Look at where your biggest spends are? Are they valid or could they be cheaper? Could you cut things out or swap to another supplier.

Do you over-spend on food? Do you buy more than you need and end up throwing food away.

Do you have a spending budget? Do you track what you spend and if you can afford your current spending habits.

 Ways to avoid drainage or wastage:-

  • Use up, rework, swap or sell what you already have, rather than always buying new. Claw back some of what you have already spent by selling what you don’t use anymore.

  • Make a meal plan so that you only buy what you need. Make shopping lists and only buy what you have on the list.

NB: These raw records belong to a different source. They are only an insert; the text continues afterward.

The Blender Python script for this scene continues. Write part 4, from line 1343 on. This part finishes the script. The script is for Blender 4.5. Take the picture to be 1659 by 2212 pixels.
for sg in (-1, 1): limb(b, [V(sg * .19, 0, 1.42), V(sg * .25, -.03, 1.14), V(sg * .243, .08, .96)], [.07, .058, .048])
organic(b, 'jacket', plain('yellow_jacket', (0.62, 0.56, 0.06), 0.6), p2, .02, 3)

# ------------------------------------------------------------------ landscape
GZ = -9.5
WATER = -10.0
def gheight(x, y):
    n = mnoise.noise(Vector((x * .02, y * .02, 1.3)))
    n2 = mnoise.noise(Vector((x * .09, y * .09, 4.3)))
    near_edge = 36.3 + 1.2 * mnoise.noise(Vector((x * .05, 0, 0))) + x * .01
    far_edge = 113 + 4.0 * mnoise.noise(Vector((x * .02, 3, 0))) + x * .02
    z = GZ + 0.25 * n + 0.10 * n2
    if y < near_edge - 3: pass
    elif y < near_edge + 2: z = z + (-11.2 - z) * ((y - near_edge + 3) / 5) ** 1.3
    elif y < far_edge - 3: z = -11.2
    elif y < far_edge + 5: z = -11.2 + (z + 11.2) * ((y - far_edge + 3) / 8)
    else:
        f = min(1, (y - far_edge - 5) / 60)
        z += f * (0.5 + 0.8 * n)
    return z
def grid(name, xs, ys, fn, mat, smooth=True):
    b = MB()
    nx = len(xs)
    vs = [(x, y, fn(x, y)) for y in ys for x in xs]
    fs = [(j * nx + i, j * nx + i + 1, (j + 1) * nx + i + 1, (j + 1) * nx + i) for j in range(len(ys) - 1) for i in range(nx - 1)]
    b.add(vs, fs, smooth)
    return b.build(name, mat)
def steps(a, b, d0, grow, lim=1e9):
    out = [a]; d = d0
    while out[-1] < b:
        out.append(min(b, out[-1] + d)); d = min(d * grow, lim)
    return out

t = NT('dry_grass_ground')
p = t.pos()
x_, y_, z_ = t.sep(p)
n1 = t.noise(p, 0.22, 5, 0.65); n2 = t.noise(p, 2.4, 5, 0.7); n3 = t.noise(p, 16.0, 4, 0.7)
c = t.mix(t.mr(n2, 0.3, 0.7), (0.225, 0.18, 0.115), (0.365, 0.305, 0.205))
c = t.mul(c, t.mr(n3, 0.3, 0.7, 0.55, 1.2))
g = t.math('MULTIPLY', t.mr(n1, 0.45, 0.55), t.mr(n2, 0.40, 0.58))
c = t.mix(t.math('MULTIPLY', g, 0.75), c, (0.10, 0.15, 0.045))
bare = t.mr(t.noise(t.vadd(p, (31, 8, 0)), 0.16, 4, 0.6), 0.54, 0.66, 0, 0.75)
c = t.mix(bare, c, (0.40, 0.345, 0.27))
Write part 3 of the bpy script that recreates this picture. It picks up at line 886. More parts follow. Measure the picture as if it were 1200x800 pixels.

  • Create an income budget tracker. See what you actually spend versus what you should spend if you want to spend within your limits or leave some spare for savings. Set up automatic payments so that you don’t waste mental energy or forget to action payments.

  • Make a time planner so that you know how much of your time gets used up and for what. Look at what drains your time? Is it valid? Do you have relationships or situations that drain your time un-necessarily?

  • Summary of challenges to being disciplined

If you are struggling to be more disciplined then you may be dealing with any of these:-

  • Dealing with active saboteurs, jealous rivals or those fearful of your change. Resisting manipulation from others.

Look at who supports you and who tries to tempt you out of being disciplined. Embrace more time with supporters and not challengers. Be aware of who tries to undermine you and how.

 

  • Dealing with painful feelings from those who may reject or abandon you for being more successful.

Sometimes we have to let people go when we change, it’s a natural part of life and moving on. If someone rejects us for being a better version of ourselves, do we want them in our lives?

 

  • Your own reluctance to avoid tempting environments, or make changes to your behaviour or friendship groups.

How dedicated are you to results? Is it really what you want? If yes, remind yourself of the benefits of success or consequences of failure.

 

  • The need for joy – failing to incorporate fun into your discipline, failing to make discipline into an un-noticed habit.

Look through some of the ways to keep joy in your life and create habits to be naturally disciplined.

 

  • Boredom with routine

You need to make it interesting, make games, competitions, think of the final goals you want to achieve and form social support bonds in line with where you want to be. Keep it interesting with change, games and fun.

 

  • Stress or other challenges such as illness, busyness, extra responsibility, change in circumstances, grief and loss.

There will always be unexpected challenges in life. Be kind to yourself, sometimes you will fall off the path or be forced to refocus for a while. Sometimes life’s new routines and responsibilities mean you cannot be as disciplined as you want to be and that’s okay.